● **INSTRUCTIONS FOR THE TASK**
Write out the listing below again, precisely as it is given.

● **STORED DATA**
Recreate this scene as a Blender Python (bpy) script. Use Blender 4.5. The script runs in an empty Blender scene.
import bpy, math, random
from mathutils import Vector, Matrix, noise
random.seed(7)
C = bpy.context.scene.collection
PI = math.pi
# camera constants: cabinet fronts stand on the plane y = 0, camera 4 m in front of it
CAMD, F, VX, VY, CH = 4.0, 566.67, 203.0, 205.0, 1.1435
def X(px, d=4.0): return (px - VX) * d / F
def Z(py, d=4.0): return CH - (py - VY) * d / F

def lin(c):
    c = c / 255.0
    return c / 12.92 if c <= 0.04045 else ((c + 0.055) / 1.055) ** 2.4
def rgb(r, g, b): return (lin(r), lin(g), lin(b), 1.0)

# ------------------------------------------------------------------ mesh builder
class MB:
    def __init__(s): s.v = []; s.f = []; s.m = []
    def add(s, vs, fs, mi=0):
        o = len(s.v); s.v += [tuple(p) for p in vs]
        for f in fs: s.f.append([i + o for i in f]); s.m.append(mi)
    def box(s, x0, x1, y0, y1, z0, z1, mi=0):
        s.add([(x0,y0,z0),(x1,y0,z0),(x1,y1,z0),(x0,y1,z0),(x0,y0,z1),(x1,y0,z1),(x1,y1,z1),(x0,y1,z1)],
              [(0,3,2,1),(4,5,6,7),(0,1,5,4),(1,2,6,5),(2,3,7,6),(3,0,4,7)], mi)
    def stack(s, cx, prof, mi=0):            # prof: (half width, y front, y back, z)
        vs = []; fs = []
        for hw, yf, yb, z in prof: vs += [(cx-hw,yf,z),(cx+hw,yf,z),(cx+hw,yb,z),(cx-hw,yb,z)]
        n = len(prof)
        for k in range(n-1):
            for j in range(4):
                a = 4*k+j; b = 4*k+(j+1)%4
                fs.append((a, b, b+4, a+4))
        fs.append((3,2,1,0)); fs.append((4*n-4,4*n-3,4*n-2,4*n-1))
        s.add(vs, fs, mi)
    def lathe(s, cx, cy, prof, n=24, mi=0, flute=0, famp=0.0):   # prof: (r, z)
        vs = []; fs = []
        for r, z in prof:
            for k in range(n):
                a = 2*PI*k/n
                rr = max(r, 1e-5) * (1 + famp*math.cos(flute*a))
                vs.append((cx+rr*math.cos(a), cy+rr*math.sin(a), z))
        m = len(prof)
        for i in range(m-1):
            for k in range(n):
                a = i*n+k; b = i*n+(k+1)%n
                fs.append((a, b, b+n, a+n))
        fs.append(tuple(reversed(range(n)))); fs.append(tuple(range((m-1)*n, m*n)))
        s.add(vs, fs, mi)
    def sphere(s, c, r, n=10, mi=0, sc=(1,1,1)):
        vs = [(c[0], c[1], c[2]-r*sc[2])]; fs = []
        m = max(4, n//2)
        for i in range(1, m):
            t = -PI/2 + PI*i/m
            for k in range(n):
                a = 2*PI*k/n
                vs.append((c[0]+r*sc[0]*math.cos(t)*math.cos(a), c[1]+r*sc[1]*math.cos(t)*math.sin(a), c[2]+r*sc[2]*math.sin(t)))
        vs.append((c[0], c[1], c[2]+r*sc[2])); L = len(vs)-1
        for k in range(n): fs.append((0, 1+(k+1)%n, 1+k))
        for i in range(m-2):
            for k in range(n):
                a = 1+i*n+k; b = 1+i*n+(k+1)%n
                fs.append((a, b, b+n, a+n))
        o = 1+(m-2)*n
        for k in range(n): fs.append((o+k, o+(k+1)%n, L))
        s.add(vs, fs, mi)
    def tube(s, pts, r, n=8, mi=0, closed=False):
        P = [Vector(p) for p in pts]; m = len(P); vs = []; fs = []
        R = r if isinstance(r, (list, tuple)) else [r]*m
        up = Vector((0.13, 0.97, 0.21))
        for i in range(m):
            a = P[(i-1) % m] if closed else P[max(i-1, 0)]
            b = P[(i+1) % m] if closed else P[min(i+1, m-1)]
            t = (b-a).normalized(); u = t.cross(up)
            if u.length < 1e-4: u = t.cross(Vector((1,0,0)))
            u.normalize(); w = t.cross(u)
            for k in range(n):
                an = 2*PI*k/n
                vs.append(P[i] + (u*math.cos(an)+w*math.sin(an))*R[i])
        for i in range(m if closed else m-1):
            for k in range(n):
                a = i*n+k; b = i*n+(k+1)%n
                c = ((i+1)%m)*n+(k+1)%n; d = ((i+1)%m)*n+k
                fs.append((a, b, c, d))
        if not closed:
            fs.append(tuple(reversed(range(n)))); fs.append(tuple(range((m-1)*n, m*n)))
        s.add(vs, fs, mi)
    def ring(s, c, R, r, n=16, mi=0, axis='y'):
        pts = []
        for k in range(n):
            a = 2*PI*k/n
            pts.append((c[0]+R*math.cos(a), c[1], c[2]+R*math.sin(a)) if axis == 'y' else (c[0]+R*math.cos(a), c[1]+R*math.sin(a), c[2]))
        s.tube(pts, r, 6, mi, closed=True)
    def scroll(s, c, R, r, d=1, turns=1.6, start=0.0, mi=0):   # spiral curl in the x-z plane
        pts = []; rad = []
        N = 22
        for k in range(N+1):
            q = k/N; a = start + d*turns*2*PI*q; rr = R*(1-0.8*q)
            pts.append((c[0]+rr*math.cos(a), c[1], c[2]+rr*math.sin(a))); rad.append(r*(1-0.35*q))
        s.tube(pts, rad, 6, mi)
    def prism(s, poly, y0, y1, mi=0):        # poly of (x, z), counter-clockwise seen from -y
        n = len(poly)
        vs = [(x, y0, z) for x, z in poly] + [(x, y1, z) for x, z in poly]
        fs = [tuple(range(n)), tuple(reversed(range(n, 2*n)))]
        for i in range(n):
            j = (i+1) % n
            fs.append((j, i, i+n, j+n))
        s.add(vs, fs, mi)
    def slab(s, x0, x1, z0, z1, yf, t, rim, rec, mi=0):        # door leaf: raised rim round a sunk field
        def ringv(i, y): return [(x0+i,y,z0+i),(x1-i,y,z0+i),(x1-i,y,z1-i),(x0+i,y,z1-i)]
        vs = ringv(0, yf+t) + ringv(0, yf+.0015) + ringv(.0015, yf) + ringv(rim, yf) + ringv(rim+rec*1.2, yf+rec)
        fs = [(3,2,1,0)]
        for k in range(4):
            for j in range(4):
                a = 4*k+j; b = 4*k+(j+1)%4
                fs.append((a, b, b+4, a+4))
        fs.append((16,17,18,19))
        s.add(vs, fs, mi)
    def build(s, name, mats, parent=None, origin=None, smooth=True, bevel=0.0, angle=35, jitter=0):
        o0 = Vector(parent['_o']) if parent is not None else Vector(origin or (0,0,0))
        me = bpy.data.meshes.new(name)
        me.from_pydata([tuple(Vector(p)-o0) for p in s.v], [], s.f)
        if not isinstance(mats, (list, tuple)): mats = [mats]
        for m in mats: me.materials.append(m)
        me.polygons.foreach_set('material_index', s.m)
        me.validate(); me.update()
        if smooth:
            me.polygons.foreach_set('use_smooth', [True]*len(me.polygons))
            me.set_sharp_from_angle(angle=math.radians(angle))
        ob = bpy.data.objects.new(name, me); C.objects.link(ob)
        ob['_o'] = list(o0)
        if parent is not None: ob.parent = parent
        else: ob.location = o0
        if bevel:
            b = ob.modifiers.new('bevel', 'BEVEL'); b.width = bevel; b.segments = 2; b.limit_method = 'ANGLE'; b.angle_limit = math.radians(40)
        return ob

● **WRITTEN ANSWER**
Recreate this scene as a Blender Python (bpy) script. Use Blender 4.5. The script runs in an empty Blender scene.
import bpy, math, random
from mathutils import Vector, Matrix, noise
random.seed(7)
C = bpy.context.scene.collection
PI = math.pi
# camera constants: cabinet fronts stand on the plane y = 0, camera 4 m in front of it
CAMD, F, VX, VY, CH = 4.0, 566.67, 203.0, 205.0, 1.1435
def X(px, d=4.0): return (px - VX) * d / F
def Z(py, d=4.0): return CH - (py - VY) * d / F

def lin(c):
    c = c / 255.0
    return c / 12.92 if c <= 0.04045 else ((c + 0.055) / 1.055) ** 2.4
def rgb(r, g, b): return (lin(r), lin(g), lin(b), 1.0)

# ------------------------------------------------------------------ mesh builder
class MB:
    def __init__(s): s.v = []; s.f = []; s.m = []
    def add(s, vs, fs, mi=0):
        o = len(s.v); s.v += [tuple(p) for p in vs]
        for f in fs: s.f.append([i + o for i in f]); s.m.append(mi)
    def box(s, x0, x1, y0, y1, z0, z1, mi=0):
        s.add([(x0,y0,z0),(x1,y0,z0),(x1,y1,z0),(x0,y1,z0),(x0,y0,z1),(x1,y0,z1),(x1,y1,z1),(x0,y1,z1)],
              [(0,3,2,1),(4,5,6,7),(0,1,5,4),(1,2,6,5),(2,3,7,6),(3,0,4,7)], mi)
    def stack(s, cx, prof, mi=0):            # prof: (half width, y front, y back, z)
        vs = []; fs = []
        for hw, yf, yb, z in prof: vs += [(cx-hw,yf,z),(cx+hw,yf,z),(cx+hw,yb,z),(cx-hw,yb,z)]
        n = len(prof)
        for k in range(n-1):
            for j in range(4):
                a = 4*k+j; b = 4*k+(j+1)%4
                fs.append((a, b, b+4, a+4))
        fs.append((3,2,1,0)); fs.append((4*n-4,4*n-3,4*n-2,4*n-1))
        s.add(vs, fs, mi)
    def lathe(s, cx, cy, prof, n=24, mi=0, flute=0, famp=0.0):   # prof: (r, z)
        vs = []; fs = []
        for r, z in prof:
            for k in range(n):
                a = 2*PI*k/n
                rr = max(r, 1e-5) * (1 + famp*math.cos(flute*a))
                vs.append((cx+rr*math.cos(a), cy+rr*math.sin(a), z))
        m = len(prof)
        for i in range(m-1):
            for k in range(n):
                a = i*n+k; b = i*n+(k+1)%n
                fs.append((a, b, b+n, a+n))
        fs.append(tuple(reversed(range(n)))); fs.append(tuple(range((m-1)*n, m*n)))
        s.add(vs, fs, mi)
    def sphere(s, c, r, n=10, mi=0, sc=(1,1,1)):
        vs = [(c[0], c[1], c[2]-r*sc[2])]; fs = []
        m = max(4, n//2)
        for i in range(1, m):
            t = -PI/2 + PI*i/m
            for k in range(n):
                a = 2*PI*k/n
                vs.append((c[0]+r*sc[0]*math.cos(t)*math.cos(a), c[1]+r*sc[1]*math.cos(t)*math.sin(a), c[2]+r*sc[2]*math.sin(t)))
        vs.append((c[0], c[1], c[2]+r*sc[2])); L = len(vs)-1
        for k in range(n): fs.append((0, 1+(k+1)%n, 1+k))
        for i in range(m-2):
            for k in range(n):
                a = 1+i*n+k; b = 1+i*n+(k+1)%n
                fs.append((a, b, b+n, a+n))
        o = 1+(m-2)*n
        for k in range(n): fs.append((o+k, o+(k+1)%n, L))
        s.add(vs, fs, mi)
    def tube(s, pts, r, n=8, mi=0, closed=False):
        P = [Vector(p) for p in pts]; m = len(P); vs = []; fs = []
        R = r if isinstance(r, (list, tuple)) else [r]*m
        up = Vector((0.13, 0.97, 0.21))
        for i in range(m):
            a = P[(i-1) % m] if closed else P[max(i-1, 0)]
            b = P[(i+1) % m] if closed else P[min(i+1, m-1)]
            t = (b-a).normalized(); u = t.cross(up)
            if u.length < 1e-4: u = t.cross(Vector((1,0,0)))
            u.normalize(); w = t.cross(u)
            for k in range(n):
                an = 2*PI*k/n
                vs.append(P[i] + (u*math.cos(an)+w*math.sin(an))*R[i])
        for i in range(m if closed else m-1):
            for k in range(n):
                a = i*n+k; b = i*n+(k+1)%n
                c = ((i+1)%m)*n+(k+1)%n; d = ((i+1)%m)*n+k
                fs.append((a, b, c, d))
        if not closed:
            fs.append(tuple(reversed(range(n)))); fs.append(tuple(range((m-1)*n, m*n)))
        s.add(vs, fs, mi)
    def ring(s, c, R, r, n=16, mi=0, axis='y'):
        pts = []
        for k in range(n):
            a = 2*PI*k/n
            pts.append((c[0]+R*math.cos(a), c[1], c[2]+R*math.sin(a)) if axis == 'y' else (c[0]+R*math.cos(a), c[1]+R*math.sin(a), c[2]))
        s.tube(pts, r, 6, mi, closed=True)
    def scroll(s, c, R, r, d=1, turns=1.6, start=0.0, mi=0):   # spiral curl in the x-z plane
        pts = []; rad = []
        N = 22
        for k in range(N+1):
            q = k/N; a = start + d*turns*2*PI*q; rr = R*(1-0.8*q)
            pts.append((c[0]+rr*math.cos(a), c[1], c[2]+rr*math.sin(a))); rad.append(r*(1-0.35*q))
        s.tube(pts, rad, 6, mi)
    def prism(s, poly, y0, y1, mi=0):        # poly of (x, z), counter-clockwise seen from -y
        n = len(poly)
        vs = [(x, y0, z) for x, z in poly] + [(x, y1, z) for x, z in poly]
        fs = [tuple(range(n)), tuple(reversed(range(n, 2*n)))]
        for i in range(n):
            j = (i+1) % n
            fs.append((j, i, i+n, j+n))
        s.add(vs, fs, mi)
    def slab(s, x0, x1, z0, z1, yf, t, rim, rec, mi=0):        # door leaf: raised rim round a sunk field
        def ringv(i, y): return [(x0+i,y,z0+i),(x1-i,y,z0+i),(x1-i,y,z1-i),(x0+i,y,z1-i)]
        vs = ringv(0, yf+t) + ringv(0, yf+.0015) + ringv(.0015, yf) + ringv(rim, yf) + ringv(rim+rec*1.2, yf+rec)
        fs = [(3,2,1,0)]
        for k in range(4):
            for j in range(4):
                a = 4*k+j; b = 4*k+(j+1)%4
                fs.append((a, b, b+4, a+4))
        fs.append((16,17,18,19))
        s.add(vs, fs, mi)
    def build(s, name, mats, parent=None, origin=None, smooth=True, bevel=0.0, angle=35, jitter=0):
        o0 = Vector(parent['_o']) if parent is not None else Vector(origin or (0,0,0))
        me = bpy.data.meshes.new(name)
        me.from_pydata([tuple(Vector(p)-o0) for p in s.v], [], s.f)
        if not isinstance(mats, (list, tuple)): mats = [mats]
        for m in mats: me.materials.append(m)
        me.polygons.foreach_set('material_index', s.m)
        me.validate(); me.update()
        if smooth:
            me.polygons.foreach_set('use_smooth', [True]*len(me.polygons))
            me.set_sharp_from_angle(angle=math.radians(angle))
        ob = bpy.data.objects.new(name, me); C.objects.link(ob)
        ob['_o'] = list(o0)
        if parent is not None: ob.parent = parent
        else: ob.location = o0
        if bevel:
            b = ob.modifiers.new('bevel', 'BEVEL'); b.width = bevel; b.segments = 2; b.limit_method = 'ANGLE'; b.angle_limit = math.radians(40)
        return ob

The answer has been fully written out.